Samsung’s Quantum Dot QLED TVs Want To Leave OLED For Dead

If you’re a big-name TV maker, ‘LCD’ is a dirty word. OLED is a different technology, but in recent generations LCD panels have been rebranded with modern monikers, from LED to ULED to Samsung’s own SUHD. Now, Samsung has a new line of TVs it’s calling QLED, with a quantum dot LED-backlit LCD panel that promises huge improvements to picture quality.

Unveiled a few minutes ago at CES in Las Vegas, Samsung’s QLED TVs are “dramatically different” to last year’s models according to the company, making significant improvements in picture quality by boosting everything from brightness and colour to viewing angles. But more obvious issues like remote controls, wall mounting and inputs have also been addressed.
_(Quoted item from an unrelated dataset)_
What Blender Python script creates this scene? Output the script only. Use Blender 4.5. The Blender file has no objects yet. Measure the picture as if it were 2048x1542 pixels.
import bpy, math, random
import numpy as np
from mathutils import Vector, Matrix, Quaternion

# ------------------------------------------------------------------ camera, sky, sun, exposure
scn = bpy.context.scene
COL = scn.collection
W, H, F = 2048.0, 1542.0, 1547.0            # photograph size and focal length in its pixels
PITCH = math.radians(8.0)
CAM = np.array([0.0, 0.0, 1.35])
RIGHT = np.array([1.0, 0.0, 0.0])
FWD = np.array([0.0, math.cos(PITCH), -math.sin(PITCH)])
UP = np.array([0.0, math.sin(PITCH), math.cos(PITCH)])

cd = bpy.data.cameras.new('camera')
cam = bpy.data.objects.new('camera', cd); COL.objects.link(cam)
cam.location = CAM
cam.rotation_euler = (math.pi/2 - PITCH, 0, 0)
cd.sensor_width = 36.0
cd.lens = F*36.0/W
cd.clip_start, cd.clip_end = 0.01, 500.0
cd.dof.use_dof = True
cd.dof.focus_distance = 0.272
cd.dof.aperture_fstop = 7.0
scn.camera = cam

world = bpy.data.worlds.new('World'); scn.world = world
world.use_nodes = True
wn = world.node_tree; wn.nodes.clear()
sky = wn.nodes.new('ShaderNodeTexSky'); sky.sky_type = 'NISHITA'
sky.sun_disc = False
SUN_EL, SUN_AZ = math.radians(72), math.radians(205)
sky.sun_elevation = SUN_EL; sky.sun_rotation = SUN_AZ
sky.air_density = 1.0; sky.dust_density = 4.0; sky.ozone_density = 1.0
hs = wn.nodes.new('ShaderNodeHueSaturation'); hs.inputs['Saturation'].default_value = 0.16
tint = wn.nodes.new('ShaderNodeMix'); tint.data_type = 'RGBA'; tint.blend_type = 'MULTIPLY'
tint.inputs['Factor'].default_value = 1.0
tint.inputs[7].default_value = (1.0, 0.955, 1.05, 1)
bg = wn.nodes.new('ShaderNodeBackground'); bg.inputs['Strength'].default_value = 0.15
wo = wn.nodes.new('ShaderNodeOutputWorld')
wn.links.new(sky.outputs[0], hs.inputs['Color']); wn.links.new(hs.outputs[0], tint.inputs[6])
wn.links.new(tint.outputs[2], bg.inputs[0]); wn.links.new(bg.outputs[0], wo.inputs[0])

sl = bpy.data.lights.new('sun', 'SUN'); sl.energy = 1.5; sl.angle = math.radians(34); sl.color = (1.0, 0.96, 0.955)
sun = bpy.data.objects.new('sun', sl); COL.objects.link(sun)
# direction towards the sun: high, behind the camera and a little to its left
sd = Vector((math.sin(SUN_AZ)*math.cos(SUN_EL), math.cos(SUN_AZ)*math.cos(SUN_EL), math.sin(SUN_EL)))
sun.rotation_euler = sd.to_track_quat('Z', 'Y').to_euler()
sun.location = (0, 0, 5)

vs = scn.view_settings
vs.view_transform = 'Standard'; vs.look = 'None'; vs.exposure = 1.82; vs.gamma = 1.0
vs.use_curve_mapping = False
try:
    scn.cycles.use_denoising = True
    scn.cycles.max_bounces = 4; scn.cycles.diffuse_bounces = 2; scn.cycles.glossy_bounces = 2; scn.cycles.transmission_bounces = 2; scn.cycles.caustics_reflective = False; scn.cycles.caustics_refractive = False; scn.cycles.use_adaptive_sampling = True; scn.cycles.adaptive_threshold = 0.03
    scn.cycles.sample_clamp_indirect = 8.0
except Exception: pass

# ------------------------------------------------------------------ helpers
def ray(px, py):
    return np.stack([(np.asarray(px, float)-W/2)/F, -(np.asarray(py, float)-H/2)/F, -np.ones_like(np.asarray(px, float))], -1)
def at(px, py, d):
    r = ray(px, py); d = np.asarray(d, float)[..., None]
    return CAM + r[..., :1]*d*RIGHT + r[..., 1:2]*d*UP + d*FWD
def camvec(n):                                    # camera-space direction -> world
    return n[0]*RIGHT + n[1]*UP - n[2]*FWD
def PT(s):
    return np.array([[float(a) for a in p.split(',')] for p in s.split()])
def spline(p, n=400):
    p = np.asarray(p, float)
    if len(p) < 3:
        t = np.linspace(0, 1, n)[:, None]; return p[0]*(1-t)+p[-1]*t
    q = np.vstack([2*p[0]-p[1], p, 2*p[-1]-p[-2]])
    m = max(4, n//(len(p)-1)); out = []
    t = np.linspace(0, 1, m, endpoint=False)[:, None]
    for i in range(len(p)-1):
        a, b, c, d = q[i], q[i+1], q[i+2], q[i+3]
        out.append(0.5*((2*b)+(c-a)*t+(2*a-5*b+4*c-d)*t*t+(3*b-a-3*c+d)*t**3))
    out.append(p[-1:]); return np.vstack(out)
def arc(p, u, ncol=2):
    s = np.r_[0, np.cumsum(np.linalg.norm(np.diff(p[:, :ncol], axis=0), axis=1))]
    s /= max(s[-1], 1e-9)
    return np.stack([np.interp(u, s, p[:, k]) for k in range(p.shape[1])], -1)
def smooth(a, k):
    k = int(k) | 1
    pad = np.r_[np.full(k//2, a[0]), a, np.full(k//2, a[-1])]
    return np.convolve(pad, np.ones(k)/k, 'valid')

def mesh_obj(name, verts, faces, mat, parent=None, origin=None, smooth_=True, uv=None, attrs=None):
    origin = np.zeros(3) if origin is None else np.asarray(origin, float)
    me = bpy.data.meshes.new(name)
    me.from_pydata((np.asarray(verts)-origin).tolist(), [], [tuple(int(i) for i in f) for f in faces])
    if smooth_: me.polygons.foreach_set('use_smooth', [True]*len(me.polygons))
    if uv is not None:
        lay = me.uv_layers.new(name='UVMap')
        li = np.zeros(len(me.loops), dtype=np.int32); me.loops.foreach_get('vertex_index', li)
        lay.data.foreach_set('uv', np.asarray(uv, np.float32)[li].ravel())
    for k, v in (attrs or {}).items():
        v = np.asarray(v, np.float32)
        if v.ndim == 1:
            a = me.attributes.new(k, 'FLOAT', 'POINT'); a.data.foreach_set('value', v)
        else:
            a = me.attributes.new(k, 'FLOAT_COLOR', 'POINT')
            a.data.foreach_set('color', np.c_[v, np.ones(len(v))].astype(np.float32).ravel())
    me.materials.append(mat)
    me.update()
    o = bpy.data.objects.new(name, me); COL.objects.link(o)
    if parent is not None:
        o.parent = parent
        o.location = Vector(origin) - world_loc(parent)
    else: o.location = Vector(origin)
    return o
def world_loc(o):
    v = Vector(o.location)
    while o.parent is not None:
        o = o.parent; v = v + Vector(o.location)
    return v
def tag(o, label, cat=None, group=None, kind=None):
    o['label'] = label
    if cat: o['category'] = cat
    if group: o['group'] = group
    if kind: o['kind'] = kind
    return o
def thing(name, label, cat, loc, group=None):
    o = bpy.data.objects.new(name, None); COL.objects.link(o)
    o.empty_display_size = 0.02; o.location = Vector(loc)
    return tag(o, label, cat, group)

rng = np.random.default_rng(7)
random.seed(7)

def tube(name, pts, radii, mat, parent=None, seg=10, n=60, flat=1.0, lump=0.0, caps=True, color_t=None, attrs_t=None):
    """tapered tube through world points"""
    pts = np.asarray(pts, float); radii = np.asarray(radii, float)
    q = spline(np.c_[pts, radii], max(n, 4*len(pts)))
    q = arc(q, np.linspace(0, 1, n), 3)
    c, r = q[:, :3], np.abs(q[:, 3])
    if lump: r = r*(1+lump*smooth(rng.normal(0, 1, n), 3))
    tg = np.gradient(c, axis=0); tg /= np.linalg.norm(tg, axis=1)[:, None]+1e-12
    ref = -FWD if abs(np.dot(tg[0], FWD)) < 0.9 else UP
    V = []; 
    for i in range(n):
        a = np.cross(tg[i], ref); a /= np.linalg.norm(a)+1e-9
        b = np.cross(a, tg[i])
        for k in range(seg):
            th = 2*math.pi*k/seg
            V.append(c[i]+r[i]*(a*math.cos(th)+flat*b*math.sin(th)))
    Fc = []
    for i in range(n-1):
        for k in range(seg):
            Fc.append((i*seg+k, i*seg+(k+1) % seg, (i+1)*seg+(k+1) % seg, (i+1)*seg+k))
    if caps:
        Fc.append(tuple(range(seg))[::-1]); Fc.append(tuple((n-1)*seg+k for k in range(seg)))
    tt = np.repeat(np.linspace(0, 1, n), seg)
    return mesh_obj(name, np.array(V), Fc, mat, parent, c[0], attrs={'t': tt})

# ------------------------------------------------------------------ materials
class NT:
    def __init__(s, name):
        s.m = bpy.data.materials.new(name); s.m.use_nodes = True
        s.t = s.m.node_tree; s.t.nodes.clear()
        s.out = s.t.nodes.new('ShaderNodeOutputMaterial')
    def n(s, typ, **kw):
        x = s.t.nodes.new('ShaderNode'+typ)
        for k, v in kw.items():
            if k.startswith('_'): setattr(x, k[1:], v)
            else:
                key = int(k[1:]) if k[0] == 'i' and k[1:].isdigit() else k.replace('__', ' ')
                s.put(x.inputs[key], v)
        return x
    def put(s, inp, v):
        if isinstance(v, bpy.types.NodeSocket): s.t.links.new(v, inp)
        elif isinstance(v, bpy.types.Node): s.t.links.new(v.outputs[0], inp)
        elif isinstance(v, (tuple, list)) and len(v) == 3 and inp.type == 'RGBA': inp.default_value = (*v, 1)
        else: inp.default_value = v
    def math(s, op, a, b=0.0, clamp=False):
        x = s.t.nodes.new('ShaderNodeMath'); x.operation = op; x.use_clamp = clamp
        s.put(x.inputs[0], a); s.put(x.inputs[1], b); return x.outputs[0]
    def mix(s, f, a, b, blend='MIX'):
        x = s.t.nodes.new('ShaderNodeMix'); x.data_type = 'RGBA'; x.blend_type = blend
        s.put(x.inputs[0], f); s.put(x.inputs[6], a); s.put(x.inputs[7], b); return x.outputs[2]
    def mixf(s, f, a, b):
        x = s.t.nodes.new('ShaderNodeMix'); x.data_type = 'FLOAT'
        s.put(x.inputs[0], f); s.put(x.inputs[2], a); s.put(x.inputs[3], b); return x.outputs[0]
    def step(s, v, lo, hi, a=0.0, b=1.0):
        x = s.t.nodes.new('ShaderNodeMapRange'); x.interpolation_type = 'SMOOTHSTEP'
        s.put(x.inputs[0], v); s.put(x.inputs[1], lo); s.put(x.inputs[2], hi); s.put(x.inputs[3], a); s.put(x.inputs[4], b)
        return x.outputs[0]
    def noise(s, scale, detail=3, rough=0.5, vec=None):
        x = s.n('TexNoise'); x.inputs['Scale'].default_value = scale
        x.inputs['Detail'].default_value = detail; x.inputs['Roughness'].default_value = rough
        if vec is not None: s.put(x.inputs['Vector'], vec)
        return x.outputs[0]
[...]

There’s both a curved Q8 and flat Q9 panel being introduced today, although both will take a couple of months to come to Australia. Both are 4K, obviously, and use quantum dots to refine the colour output of the TV’s backlight and LCD sub-pixels. It’s interesting to see that Samsung’s followed its competitors in putting a flat panel at the (numerical) top of its product line, too, after lukewarm reception of curved panels in the last couple of years.

The improved quantum dot design now means 100 per cent colour gamut coverage for the DCI-P3 colour spaces, which helps with the screen’s ability to accurately display cinematic colour, especially with locked-out picture quality modes like HDR that are controlled by the content that is being displayed. Samsung also says the TVs reach 100 per cent colour volume for the space, too, which takes brightness as well as colour saturation into account.

The screens’ rated 1500-2000 nits of peak brightness during HDR video playback is a pretty big jump over last year, and sets Samsung apart from its major competition — in particular, LG’s OLED screen, that can hit a maximum brightness of around one third of that. This is the biggest advantage that LCD has always had over OLED, and Samsung is demonstrating the difference in real life at CES to push the point further.

Samsung’s existing picture-wire hanging wall mounting system has had an update, too, into a ‘no gap wall mount’ that apparently requires much less installation effort than a regular mount and can also be installed by a single person. The new QLED TVs also use a single, 5-metre long optical cable that connects to a break-out box with HDMI and other digital connectors and wall power.

We’ll have more info on when Samsung’s new Q8 and Q9 TVs will land in Australia over the coming months.